Ak, deniz kıyıları, dolgu alanları, dere yatakları ve çevresine yapılan binalarda ciddi risklerin bulunduğunu belirtti. Afetlere hazırlık çalışmaları kaynak ve zaman gerektiren uzun soluklu çalışmalar olduğunu söyleyen Ak, şu ifadeleri kullandı;

“Yani siyasi kadroların ihtiyaç duyduğu ve kendi dönemlerinde yapıp bitirebilecekleri gösterişli yapılar/faaliyetler olma özelliğine sahip değildir. Dolayısıyla gerek merkezi gerekse yerel yöneticilerin esnetip gevşetemeyeceği yasal düzenlemeler yapılmalı, kaynakların doğru ve yerinde kullanımı için önlemler alınmalı, aksine davranışların hukuki ve cezai yaptırımları olmalıdır.  İmar planları doğayı ve toplumsal yaşamı etkileyen, şekillendiren bütüncül planlardır.
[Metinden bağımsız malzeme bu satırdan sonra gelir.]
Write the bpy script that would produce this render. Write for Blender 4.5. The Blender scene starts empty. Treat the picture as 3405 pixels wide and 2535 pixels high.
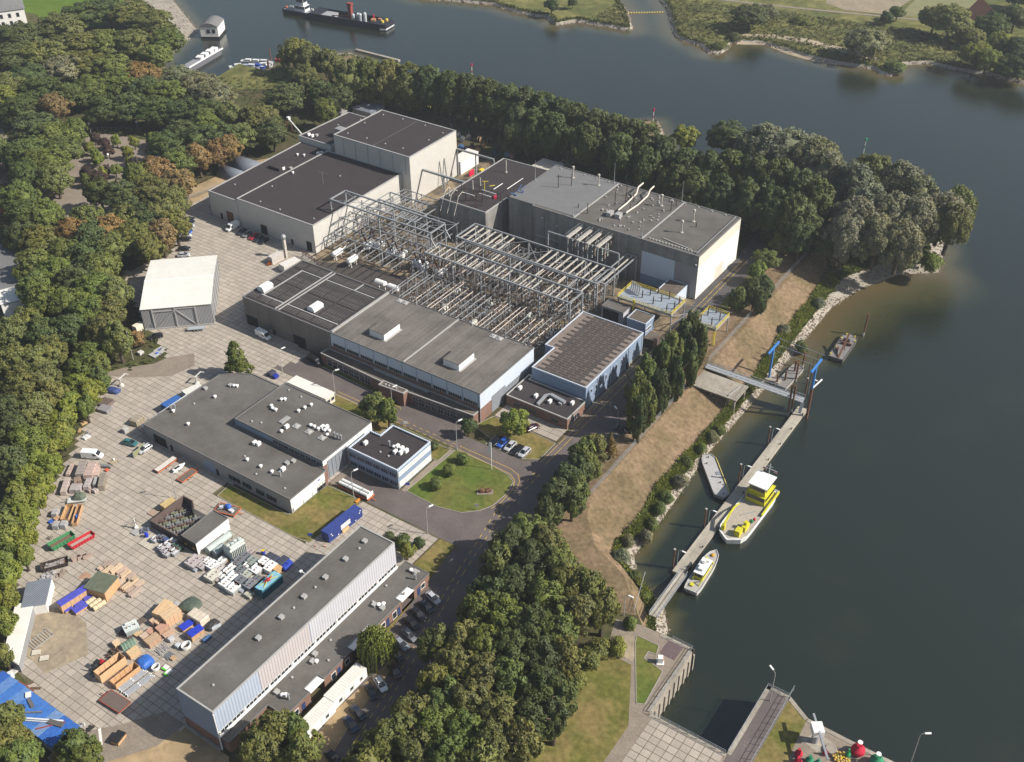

Afet risk haritaları, mikro bölgeleme çalışmaları, büyüme projeksiyonları, ulaşım ve altyapı planları gibi alt çalışmalar, bilimsel ve teknik içerikli, çok yönlü, çok bileşenli çalışmalardır. Bu kriterlere göre hazırlanmayan veya özel uygulamalarla sürekli delinen/değiştirilen planlar, sağlıklı yapılaşmanın önceli olan sağlıklı kentleşmeyi olumsuz etkilemektedir. İmar planlarının sağlıklı bir şekilde oluşturulması ve sürdürülmesi nitelikli katılımcılıkla mümkündür.”